Avec son projet de loi sur l'identité qui polarise les gens, Pauline Marois s'est aliéné l'électorat provenant des minorités, observe-t-il. En moins de deux semaines, l'opinion à son égard a changé du tout au tout. «Elle est devenue l'ennemie des anglophones et des immigrants. Tout le monde a peur d'elle, du fait qu'elle puisse jouer avec des forces comme celles-là. Je ne connais pas une seule personne, même pas mes amis ex-péquistes anglophones ou immigrants, qui voteraient pour elle. Ce n'est peut-être pas pareil chez les francophones. Mais si vous êtes une minorité et que vous entendez un tel discours, vous savez que c'est votre ennemi qui parle.»

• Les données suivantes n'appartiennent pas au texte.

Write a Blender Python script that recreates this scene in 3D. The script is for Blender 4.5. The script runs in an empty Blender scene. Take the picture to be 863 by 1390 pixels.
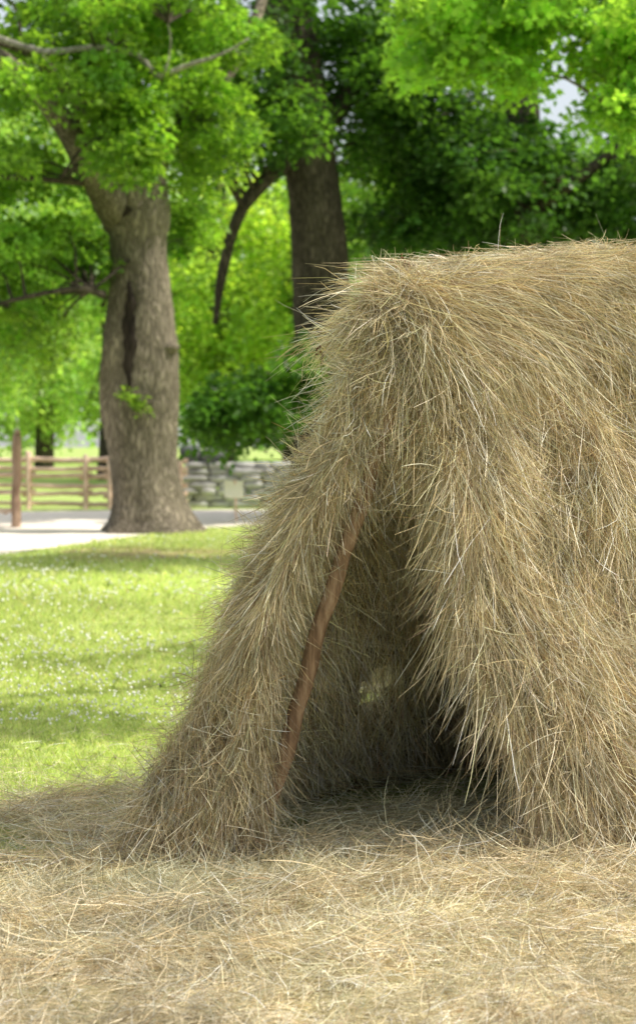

Cela dit, même si Josh Freed se dit très irrité par le débat identitaire actuel, il reconnaît que, dans les faits, il ne se passe pas grand-chose dans la Belle Province. «Il ne faut pas le prendre trop sérieusement ou trop personnel. Il faut en rire. Parce que comme toujours au Québec, on a de gros débats, mais il n'y a pas de blessés, pas de morts, pas de violence. C'est toujours des débats cérébraux.»
«Quand j'entends des gens fâchés, je dis: Attends, il n'y a rien qui se passe, c'est juste des mots...»
Josh Freed est journaliste, écrivain et cinéaste. Il est aussi l'heureux propriétaire d'un bureau tout à fait désordonné. Un bureau à l'image de son esprit, qui saute du français à l'anglais, de Pékin à Montréal, du propos sérieux à la blague en un tournemain. Rencontre avec un Anglo-Montréalais rieur que l'air du temps ne fait plus rire tant que ça.